Everything from the first line of the data below through the line that contains "scn.camera = cam" should be written out exactly, please, and nothing more; the pictures stay out.
▽
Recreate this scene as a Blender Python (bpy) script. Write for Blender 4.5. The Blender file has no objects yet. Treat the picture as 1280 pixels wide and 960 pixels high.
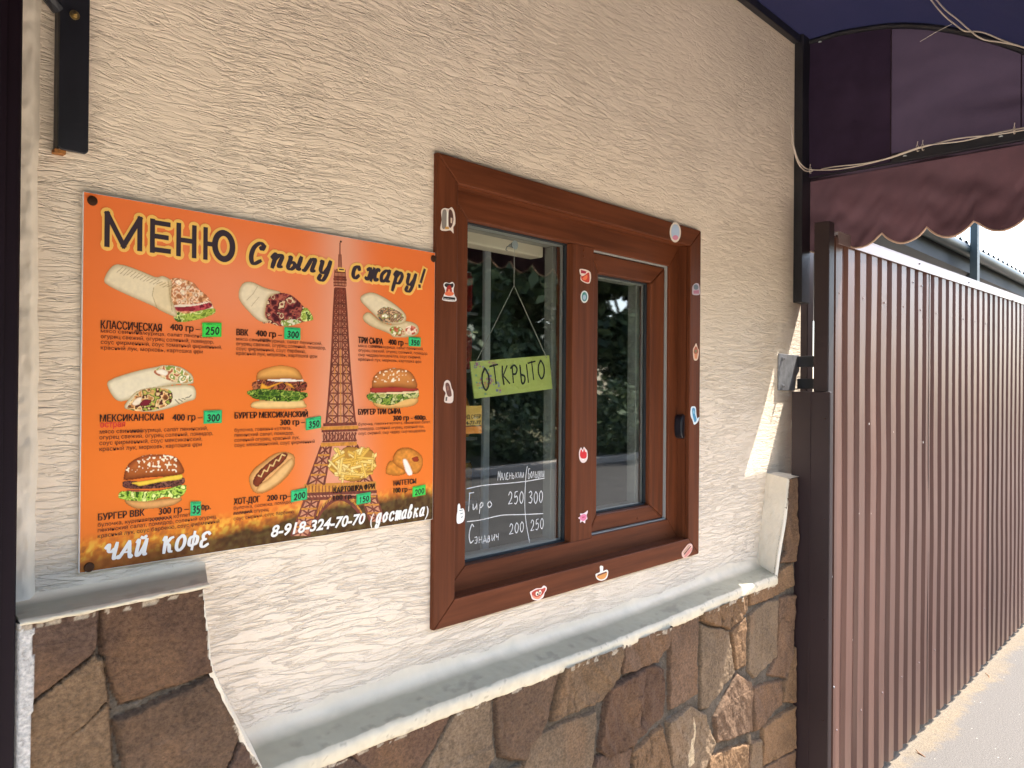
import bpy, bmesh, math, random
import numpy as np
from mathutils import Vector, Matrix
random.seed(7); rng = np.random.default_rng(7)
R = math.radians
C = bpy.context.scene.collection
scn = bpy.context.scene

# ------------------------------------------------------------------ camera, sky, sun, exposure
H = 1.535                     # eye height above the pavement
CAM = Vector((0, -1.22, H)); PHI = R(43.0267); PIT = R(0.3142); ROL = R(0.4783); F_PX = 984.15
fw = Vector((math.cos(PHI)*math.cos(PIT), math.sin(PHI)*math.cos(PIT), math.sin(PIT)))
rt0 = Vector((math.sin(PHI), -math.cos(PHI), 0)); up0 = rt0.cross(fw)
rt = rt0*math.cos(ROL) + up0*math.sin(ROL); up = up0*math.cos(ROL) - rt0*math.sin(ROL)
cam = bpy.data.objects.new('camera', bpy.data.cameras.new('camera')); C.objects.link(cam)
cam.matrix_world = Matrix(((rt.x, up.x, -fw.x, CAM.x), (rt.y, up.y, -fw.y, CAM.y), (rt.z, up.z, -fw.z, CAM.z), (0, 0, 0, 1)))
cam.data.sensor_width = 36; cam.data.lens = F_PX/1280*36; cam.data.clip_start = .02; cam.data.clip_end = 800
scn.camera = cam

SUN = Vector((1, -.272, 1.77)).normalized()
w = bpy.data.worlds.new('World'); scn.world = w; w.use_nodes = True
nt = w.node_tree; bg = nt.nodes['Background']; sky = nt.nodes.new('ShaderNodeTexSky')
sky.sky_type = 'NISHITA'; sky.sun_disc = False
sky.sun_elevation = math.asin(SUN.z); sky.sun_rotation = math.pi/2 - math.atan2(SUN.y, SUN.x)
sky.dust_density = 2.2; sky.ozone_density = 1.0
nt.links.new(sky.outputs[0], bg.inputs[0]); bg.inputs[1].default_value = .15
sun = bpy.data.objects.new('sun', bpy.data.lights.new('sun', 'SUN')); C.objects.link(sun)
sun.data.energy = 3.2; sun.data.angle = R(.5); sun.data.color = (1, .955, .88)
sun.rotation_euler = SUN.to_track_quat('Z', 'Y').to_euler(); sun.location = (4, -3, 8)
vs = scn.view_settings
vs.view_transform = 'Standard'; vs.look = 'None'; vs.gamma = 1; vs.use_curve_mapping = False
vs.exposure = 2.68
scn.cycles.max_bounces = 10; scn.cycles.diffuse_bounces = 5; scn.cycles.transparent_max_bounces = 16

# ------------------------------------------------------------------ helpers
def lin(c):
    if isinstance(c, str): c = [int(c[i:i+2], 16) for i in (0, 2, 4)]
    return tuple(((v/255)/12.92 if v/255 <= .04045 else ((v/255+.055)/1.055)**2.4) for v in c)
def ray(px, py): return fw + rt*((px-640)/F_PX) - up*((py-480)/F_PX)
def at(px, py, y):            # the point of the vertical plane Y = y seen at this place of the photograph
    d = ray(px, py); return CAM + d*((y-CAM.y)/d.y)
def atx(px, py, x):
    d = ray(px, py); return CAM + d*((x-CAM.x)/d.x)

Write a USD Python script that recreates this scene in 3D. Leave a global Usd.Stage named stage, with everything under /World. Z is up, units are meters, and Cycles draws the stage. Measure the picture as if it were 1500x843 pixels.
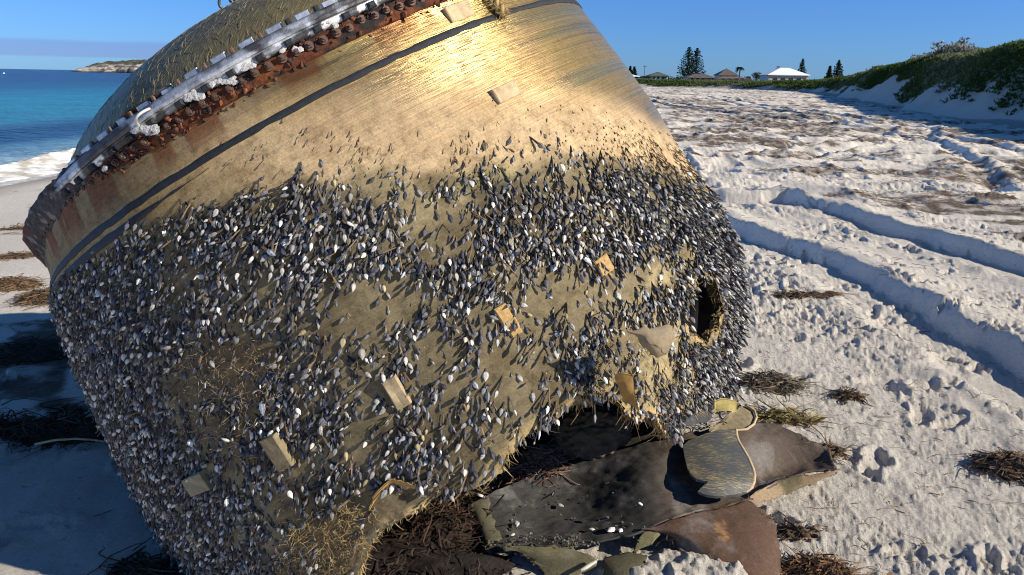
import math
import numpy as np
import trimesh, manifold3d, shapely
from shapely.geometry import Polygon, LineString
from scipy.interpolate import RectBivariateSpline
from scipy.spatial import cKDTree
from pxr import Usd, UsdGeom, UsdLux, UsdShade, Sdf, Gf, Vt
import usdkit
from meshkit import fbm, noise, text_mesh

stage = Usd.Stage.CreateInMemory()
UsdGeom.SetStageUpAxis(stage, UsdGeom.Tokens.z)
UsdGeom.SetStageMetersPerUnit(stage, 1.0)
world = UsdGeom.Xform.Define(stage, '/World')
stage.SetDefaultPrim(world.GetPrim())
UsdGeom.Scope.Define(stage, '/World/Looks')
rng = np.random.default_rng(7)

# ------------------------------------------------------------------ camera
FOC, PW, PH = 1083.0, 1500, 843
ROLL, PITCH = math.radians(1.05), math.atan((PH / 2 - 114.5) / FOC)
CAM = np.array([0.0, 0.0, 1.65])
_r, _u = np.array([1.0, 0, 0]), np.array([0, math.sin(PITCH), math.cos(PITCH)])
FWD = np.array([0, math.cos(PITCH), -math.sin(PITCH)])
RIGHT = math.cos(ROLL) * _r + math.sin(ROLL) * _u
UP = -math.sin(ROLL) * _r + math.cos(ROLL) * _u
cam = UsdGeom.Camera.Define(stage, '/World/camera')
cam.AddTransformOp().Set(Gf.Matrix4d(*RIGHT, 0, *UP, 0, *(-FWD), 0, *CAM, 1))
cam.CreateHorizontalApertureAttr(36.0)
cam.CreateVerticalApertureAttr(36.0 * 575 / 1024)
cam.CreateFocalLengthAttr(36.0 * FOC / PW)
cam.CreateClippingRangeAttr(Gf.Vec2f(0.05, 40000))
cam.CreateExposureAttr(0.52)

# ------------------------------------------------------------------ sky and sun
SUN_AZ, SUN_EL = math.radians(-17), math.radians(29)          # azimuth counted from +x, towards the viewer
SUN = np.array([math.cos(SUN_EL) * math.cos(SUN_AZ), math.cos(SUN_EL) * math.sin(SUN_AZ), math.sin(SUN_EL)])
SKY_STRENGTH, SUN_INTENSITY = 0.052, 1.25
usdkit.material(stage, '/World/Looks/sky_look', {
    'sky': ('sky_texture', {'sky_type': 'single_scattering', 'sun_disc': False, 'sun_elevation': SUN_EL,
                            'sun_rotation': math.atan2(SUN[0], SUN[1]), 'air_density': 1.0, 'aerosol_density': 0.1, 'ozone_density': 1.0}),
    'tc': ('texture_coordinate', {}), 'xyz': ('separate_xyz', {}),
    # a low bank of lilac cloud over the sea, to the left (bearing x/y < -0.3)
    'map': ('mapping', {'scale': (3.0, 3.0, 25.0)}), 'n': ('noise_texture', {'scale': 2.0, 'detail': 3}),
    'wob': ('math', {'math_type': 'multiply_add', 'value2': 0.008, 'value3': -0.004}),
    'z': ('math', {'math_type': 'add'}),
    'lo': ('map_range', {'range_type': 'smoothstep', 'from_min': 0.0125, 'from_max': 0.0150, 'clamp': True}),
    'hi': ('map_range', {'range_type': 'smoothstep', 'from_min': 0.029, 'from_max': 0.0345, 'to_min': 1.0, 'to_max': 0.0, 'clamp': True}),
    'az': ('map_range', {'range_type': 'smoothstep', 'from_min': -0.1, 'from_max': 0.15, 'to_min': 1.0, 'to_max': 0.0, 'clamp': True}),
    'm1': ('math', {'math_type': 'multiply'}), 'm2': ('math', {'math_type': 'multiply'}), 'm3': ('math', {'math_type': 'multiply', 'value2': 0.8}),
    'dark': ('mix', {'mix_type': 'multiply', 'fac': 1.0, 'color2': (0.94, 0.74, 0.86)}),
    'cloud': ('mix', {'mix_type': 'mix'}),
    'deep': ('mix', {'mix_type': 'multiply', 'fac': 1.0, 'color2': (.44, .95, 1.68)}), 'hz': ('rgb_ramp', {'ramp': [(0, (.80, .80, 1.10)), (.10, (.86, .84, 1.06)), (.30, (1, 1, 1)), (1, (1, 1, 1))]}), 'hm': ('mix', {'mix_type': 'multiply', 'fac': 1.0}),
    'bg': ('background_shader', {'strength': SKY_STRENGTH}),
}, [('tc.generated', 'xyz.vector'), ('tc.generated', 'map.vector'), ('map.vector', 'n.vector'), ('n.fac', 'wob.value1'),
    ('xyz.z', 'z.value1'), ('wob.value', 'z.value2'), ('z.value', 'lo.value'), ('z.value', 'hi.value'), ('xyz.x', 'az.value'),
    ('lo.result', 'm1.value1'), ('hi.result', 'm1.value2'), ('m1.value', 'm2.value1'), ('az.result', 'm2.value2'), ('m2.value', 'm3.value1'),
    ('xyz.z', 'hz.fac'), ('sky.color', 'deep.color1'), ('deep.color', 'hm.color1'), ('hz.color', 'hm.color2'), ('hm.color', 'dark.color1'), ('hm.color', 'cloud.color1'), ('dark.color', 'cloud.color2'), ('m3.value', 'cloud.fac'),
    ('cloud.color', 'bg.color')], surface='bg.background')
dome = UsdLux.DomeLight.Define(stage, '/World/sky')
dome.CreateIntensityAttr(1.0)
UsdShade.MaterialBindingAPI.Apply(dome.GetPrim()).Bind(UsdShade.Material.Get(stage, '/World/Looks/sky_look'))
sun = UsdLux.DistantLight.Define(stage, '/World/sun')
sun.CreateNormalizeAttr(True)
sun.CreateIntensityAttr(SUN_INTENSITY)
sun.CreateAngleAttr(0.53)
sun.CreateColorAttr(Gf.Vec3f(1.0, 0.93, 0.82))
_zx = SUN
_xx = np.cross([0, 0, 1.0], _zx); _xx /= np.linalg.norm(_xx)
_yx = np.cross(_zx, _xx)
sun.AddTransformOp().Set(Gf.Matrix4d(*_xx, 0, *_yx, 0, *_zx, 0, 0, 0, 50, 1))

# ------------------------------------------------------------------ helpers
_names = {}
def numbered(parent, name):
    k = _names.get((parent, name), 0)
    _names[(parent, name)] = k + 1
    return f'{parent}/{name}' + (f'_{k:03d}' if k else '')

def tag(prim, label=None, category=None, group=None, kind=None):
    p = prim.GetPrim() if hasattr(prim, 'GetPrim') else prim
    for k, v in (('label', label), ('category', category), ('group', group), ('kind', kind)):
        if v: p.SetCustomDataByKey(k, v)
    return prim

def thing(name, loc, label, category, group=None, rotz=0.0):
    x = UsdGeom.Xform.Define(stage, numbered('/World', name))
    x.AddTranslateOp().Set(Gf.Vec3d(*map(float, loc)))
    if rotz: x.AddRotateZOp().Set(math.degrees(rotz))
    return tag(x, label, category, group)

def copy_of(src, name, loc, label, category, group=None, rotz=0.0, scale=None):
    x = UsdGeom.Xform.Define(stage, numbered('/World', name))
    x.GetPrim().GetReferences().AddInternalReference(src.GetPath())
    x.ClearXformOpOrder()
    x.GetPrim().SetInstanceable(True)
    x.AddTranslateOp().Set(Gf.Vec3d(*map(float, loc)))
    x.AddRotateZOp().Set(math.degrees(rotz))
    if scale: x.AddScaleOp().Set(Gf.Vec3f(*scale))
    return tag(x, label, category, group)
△
#### [Task output]
Recreate this scene as a Blender Python (bpy) script. Write for Blender 4.5. The Blender file has no objects yet. Treat the picture as 1280 pixels wide and 960 pixels high.
import bpy, bmesh, math, random
import numpy as np
from mathutils import Vector, Matrix
random.seed(7); rng = np.random.default_rng(7)
R = math.radians
C = bpy.context.scene.collection
scn = bpy.context.scene

# ------------------------------------------------------------------ camera, sky, sun, exposure
H = 1.535                     # eye height above the pavement
CAM = Vector((0, -1.22, H)); PHI = R(43.0267); PIT = R(0.3142); ROL = R(0.4783); F_PX = 984.15
fw = Vector((math.cos(PHI)*math.cos(PIT), math.sin(PHI)*math.cos(PIT), math.sin(PIT)))
rt0 = Vector((math.sin(PHI), -math.cos(PHI), 0)); up0 = rt0.cross(fw)
rt = rt0*math.cos(ROL) + up0*math.sin(ROL); up = up0*math.cos(ROL) - rt0*math.sin(ROL)
cam = bpy.data.objects.new('camera', bpy.data.cameras.new('camera')); C.objects.link(cam)
cam.matrix_world = Matrix(((rt.x, up.x, -fw.x, CAM.x), (rt.y, up.y, -fw.y, CAM.y), (rt.z, up.z, -fw.z, CAM.z), (0, 0, 0, 1)))
cam.data.sensor_width = 36; cam.data.lens = F_PX/1280*36; cam.data.clip_start = .02; cam.data.clip_end = 800
scn.camera = cam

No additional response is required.